Tactec game

How to develop an overall implementation plan

In 2000 we built Tactec, a game about the tactics of electronic
trade. We have created a frame game with which you can develop a global implementation plan.
It can be applied at the tactical level of electronic commerce, but also in many other situations.

When Tactec was built, eCommerce has undergone rapid development. We wanted to be able to quickly adjust the game. That is why we have separated the game mechanism from the game content. Tactec became a so-called frame game. The content of the game may vary and was no longer limited to eCommerce alone.

We now use Tactec as an exercise with which groups can develop a global implementation plan for organizational change, a new service, a new ICT system, etc. We make a new case description and the game is ready to be played. The case is also very concrete and fits the target group at that time.

The participants go through the following steps in half a day:

  1. Stakeholder Inventory – During a Tactec session, participants first generate a long list of stakeholders involved in the process.
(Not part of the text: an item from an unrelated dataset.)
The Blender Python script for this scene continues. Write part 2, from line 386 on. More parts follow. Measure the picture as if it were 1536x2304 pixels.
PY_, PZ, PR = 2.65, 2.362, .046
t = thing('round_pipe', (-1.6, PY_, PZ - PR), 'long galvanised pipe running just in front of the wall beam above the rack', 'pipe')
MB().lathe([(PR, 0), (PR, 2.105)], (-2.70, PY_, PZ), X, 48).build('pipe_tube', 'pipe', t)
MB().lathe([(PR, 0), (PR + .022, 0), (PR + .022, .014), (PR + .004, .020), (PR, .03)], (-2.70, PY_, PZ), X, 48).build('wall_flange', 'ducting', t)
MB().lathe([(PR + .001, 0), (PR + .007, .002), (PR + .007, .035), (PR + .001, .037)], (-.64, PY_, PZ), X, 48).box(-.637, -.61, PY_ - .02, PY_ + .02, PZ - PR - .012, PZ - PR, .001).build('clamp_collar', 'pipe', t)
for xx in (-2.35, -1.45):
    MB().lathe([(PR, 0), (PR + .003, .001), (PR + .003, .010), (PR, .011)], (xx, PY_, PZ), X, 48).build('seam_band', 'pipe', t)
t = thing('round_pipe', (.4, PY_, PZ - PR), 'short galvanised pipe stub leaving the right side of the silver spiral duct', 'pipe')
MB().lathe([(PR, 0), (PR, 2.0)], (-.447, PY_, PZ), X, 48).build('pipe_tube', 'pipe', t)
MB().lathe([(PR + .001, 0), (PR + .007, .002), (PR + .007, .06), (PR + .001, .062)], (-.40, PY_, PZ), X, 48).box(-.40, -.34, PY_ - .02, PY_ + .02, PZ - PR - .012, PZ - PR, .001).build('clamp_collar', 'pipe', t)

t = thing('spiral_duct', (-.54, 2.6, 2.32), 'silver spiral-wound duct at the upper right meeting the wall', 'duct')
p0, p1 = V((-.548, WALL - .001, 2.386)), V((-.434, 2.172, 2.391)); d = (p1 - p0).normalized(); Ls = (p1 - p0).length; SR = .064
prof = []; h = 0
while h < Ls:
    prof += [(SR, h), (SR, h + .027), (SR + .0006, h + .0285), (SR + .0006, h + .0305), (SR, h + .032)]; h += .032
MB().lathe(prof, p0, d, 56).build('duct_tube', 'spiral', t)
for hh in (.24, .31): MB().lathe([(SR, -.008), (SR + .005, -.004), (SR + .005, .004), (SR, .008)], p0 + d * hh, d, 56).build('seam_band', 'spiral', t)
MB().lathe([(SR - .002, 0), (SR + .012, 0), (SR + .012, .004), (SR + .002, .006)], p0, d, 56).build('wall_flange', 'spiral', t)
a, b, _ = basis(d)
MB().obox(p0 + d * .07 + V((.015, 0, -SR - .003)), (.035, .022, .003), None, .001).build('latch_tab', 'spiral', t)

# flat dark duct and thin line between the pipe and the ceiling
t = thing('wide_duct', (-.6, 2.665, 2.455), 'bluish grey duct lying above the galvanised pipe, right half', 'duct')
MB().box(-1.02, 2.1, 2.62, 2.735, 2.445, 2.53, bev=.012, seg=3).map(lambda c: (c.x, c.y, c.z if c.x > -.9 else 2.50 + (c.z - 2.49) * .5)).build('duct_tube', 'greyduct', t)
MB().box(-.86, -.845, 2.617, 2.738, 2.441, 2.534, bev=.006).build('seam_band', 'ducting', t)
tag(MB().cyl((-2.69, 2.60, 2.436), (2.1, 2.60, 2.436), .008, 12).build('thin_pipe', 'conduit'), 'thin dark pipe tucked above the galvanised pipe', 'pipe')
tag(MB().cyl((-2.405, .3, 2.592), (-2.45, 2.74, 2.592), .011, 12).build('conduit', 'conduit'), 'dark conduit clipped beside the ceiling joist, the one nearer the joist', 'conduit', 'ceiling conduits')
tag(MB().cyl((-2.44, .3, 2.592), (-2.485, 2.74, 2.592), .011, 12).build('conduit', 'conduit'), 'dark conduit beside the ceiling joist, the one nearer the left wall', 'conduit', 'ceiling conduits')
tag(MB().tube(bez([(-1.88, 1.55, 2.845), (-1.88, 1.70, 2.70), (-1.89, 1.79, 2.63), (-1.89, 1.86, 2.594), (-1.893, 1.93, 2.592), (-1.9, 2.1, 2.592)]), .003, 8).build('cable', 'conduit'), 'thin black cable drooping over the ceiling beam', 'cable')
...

Once they have more than 20, the facilitator asks them to reduce this number to the seven most important ones. This usually results in an interesting discussion that leads to a common frame of reference and a shared vision on main issues and side issues. We continue to focus on the seven remaining stakeholders.
  2. Dissemination of roles – The participants are divided into seven different roles. Each role ensures one of the stakeholders. They must guarantee that the perspective of the stakeholders is recognized. Note that they do not “play” the stakeholder.
  3. Current situation – Each role summarizes the current situation from the perspective of the relevant stakeholder. This results in seven short descriptions (a few keywords are sufficient). The group will assess them for completeness and consistency. Results are written on colored stickers and glued on the game board (a large poster, see photo).
  4. Desired situation – The previous step is repeated for the desired situation; that is, the desired result of the implementation process from the perspective of the stakeholder.
  5. Scenario – The roles then formulate a plausible way to switch from the current situation to the desired situation in about four steps. This yields seven scenarios that also come with stickers on the game board. The group will reassess them on internal horizontal consistency.
  6. Cross check – finally, the group checks the whole for vertical consistency and completeness. Perhaps activities on one line should be postponed until certain activities are completed on another line.